[Scripts that build scenes]
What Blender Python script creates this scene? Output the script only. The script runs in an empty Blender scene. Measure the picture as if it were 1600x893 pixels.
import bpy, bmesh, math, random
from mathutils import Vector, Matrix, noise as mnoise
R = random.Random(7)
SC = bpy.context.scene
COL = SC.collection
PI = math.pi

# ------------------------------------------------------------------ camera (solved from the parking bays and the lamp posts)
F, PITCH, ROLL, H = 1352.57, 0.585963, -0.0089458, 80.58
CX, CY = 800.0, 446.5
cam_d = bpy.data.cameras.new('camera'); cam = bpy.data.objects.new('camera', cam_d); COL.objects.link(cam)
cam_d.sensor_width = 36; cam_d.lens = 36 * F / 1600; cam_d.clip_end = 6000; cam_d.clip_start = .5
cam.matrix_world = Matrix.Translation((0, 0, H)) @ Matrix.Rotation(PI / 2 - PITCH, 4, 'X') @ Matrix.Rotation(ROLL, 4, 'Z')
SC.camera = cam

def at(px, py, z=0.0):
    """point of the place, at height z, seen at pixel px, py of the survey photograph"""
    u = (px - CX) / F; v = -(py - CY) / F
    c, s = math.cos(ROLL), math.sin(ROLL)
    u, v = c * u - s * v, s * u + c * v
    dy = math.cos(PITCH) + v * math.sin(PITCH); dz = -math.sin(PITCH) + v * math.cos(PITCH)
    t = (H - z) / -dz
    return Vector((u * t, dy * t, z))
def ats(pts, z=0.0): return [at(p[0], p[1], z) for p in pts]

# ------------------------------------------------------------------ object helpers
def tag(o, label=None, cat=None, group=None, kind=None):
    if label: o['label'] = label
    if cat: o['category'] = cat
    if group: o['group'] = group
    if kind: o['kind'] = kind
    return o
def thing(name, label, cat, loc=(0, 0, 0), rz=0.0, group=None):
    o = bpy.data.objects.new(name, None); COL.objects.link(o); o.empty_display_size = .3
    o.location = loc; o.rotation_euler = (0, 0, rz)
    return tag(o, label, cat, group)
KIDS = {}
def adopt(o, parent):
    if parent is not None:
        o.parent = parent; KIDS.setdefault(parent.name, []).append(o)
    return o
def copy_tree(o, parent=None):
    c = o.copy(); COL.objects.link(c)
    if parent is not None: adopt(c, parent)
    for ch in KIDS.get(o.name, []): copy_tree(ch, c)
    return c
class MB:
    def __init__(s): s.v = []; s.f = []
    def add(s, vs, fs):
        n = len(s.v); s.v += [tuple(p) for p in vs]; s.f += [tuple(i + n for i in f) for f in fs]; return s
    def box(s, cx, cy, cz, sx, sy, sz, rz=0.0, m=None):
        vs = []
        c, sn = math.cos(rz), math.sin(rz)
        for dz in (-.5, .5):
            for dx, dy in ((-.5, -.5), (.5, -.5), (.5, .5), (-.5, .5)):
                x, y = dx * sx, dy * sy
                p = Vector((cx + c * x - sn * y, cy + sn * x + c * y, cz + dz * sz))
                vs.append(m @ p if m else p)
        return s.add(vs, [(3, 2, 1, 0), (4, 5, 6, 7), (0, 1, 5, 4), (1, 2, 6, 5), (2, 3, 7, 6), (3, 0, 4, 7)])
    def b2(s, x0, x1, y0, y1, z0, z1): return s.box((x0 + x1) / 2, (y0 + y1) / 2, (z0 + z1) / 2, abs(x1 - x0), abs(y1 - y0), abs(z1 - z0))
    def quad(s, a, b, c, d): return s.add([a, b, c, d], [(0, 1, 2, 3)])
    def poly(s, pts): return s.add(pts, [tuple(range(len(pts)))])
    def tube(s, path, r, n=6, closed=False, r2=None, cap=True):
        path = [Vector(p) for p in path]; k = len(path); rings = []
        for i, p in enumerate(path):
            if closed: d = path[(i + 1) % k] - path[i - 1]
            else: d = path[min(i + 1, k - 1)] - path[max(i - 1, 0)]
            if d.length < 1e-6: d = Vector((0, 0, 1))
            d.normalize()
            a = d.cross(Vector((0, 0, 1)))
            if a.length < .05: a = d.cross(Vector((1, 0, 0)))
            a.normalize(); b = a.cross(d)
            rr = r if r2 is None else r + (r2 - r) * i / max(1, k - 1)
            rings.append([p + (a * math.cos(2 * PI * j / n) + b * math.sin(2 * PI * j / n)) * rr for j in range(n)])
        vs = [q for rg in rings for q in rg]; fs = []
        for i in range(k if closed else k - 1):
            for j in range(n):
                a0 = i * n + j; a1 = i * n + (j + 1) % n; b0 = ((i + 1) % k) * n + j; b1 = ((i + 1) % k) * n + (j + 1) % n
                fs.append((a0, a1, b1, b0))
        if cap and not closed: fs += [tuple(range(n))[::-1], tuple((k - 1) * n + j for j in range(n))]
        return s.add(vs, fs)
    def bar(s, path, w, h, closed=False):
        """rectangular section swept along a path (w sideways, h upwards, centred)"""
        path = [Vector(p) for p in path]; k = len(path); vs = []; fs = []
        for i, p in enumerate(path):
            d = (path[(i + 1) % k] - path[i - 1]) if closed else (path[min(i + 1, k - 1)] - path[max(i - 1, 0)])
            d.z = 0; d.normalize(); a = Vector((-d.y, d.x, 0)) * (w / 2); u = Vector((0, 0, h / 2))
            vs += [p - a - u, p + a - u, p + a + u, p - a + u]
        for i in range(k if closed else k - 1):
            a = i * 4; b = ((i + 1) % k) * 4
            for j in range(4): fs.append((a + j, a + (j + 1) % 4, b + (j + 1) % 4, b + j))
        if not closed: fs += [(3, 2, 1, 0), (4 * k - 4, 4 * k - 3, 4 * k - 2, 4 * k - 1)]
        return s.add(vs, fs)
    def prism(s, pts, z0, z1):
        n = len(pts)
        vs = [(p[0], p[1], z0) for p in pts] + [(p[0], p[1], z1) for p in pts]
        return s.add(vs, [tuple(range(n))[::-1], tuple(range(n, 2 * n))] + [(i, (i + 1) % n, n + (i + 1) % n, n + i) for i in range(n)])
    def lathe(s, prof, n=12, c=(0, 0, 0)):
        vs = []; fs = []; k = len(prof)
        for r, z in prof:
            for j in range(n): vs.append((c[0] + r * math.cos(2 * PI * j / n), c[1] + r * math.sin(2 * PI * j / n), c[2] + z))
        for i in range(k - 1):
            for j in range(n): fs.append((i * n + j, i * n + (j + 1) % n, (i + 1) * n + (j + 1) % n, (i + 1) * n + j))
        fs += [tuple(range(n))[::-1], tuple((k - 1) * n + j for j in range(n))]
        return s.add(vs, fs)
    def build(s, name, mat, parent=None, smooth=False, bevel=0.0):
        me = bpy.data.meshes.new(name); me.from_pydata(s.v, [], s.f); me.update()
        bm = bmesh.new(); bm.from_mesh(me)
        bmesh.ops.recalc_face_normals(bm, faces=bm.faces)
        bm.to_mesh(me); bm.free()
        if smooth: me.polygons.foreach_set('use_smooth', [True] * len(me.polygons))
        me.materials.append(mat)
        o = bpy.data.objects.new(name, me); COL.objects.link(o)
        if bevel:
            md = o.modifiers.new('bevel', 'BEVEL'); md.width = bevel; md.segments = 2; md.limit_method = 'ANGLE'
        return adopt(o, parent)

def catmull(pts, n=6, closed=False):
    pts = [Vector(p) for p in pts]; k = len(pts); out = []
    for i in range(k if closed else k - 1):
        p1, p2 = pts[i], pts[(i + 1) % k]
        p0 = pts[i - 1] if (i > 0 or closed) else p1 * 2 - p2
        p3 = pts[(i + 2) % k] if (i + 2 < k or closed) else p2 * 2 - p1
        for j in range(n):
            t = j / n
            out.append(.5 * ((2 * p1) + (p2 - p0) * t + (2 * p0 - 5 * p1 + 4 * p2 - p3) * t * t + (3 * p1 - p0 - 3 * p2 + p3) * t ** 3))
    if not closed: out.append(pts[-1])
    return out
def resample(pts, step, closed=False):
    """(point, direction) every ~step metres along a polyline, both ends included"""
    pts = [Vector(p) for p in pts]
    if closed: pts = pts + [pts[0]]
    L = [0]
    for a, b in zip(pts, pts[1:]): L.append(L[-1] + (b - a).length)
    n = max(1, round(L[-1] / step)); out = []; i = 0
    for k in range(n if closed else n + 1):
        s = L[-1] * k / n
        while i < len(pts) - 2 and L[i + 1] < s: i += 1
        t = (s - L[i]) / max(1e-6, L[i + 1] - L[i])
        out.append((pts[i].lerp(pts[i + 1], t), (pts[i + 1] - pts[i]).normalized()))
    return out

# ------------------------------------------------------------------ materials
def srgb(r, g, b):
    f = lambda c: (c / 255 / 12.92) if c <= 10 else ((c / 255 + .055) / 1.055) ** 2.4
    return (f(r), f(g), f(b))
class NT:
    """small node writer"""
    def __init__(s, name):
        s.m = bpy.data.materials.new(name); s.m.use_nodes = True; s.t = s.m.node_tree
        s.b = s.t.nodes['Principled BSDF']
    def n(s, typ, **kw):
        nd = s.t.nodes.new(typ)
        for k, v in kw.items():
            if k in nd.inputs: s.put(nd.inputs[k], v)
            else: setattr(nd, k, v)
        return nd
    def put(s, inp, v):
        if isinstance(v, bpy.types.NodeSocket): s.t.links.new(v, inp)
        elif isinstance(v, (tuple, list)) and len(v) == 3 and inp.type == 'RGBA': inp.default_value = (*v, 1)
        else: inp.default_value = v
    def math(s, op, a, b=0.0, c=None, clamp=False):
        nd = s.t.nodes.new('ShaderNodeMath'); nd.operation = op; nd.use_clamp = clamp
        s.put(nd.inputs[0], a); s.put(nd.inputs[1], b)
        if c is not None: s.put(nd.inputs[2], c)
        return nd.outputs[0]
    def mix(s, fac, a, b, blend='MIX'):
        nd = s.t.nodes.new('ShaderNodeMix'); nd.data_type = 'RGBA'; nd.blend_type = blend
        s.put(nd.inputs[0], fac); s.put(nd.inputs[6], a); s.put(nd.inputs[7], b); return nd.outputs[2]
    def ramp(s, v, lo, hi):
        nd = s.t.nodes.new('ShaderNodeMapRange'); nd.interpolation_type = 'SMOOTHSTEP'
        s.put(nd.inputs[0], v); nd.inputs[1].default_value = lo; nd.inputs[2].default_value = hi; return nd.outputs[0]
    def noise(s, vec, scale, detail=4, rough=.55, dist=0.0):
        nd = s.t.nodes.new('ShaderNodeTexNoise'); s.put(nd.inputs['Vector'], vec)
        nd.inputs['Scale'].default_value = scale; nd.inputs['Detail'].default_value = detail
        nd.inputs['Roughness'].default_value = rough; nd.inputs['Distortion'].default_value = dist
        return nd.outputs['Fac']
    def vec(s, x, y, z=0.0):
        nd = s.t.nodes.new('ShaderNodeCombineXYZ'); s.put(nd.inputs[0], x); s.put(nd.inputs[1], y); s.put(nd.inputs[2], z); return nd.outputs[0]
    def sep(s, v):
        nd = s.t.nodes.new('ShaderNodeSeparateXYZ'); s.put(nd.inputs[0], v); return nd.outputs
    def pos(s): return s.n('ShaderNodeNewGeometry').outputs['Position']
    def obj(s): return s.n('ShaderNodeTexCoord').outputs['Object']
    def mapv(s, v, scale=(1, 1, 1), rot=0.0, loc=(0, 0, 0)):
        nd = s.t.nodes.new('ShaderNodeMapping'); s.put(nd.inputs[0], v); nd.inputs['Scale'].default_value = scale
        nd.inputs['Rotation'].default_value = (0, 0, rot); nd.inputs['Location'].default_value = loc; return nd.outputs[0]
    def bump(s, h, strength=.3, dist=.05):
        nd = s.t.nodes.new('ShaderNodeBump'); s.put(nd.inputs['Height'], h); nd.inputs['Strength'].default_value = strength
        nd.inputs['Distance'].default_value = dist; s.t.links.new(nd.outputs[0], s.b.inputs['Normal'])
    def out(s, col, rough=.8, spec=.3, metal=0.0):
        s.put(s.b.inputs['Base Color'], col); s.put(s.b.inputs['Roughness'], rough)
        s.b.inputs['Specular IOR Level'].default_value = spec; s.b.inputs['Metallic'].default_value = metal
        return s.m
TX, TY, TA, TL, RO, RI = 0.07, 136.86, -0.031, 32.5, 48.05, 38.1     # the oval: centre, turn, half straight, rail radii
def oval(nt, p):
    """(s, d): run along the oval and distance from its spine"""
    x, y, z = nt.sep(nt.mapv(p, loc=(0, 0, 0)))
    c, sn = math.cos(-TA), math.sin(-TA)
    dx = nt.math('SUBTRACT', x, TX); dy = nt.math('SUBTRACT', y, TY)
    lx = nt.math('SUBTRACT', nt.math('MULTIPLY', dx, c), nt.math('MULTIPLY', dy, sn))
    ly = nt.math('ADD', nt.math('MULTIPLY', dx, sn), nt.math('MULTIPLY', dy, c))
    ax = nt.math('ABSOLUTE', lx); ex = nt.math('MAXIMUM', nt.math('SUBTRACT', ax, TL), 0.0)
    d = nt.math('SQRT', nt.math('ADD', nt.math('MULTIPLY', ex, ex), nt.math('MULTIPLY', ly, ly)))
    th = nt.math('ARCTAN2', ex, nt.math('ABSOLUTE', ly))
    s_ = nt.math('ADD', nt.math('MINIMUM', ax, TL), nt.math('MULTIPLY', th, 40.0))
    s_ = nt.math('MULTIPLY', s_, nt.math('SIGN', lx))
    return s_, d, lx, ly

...

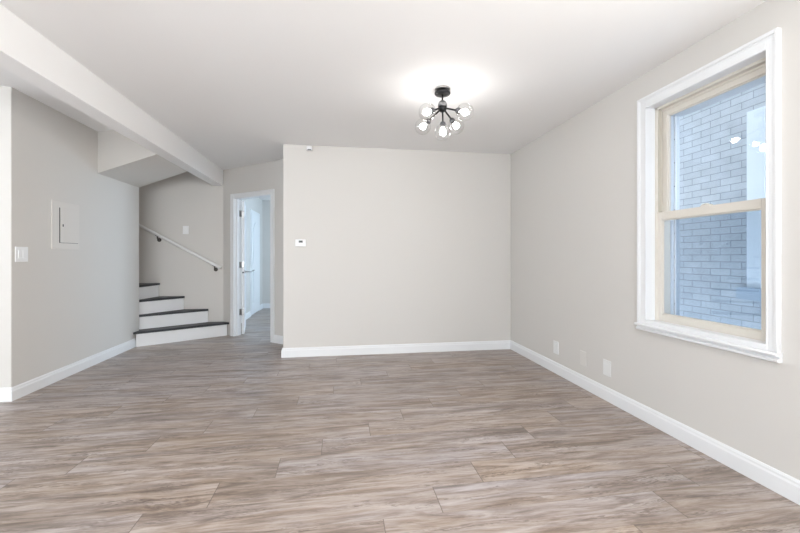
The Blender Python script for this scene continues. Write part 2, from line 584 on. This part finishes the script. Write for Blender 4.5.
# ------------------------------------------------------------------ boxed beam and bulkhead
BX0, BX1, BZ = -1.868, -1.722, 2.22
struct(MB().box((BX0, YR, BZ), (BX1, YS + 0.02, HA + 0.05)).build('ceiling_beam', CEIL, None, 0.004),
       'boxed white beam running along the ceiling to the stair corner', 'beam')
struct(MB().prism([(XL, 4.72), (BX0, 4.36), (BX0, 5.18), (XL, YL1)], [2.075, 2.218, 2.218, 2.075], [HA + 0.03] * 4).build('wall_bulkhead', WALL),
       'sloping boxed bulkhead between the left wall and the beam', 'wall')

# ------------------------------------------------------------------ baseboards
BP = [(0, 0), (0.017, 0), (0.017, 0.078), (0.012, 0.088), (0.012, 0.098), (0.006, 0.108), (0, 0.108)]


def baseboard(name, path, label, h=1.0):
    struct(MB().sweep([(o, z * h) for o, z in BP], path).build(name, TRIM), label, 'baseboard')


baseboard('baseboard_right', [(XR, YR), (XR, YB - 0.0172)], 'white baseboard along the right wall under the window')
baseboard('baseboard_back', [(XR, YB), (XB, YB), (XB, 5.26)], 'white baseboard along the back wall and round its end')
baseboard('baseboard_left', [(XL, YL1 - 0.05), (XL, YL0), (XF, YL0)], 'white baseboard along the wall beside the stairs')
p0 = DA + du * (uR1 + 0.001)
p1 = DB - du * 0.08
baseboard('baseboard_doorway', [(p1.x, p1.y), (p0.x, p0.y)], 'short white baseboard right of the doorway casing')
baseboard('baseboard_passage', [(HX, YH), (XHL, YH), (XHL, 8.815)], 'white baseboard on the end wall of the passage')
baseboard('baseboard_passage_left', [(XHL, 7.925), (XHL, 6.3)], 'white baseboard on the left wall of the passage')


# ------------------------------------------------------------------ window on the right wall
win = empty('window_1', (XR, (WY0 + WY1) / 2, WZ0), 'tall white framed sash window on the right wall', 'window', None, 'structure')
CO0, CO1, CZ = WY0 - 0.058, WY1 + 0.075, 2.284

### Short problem
In the listing above, locate the line containing "What Blender Python" and the line containing "PI = math.pi". Extract those two lines and every line between them, exactly as written, and only those.

### Answer
What Blender Python script creates this scene? Output the script only. The script runs in an empty Blender scene. Measure the picture as if it were 1600x893 pixels.
import bpy, bmesh, math, random
from mathutils import Vector, Matrix, noise as mnoise
R = random.Random(7)
SC = bpy.context.scene
COL = SC.collection
PI = math.pi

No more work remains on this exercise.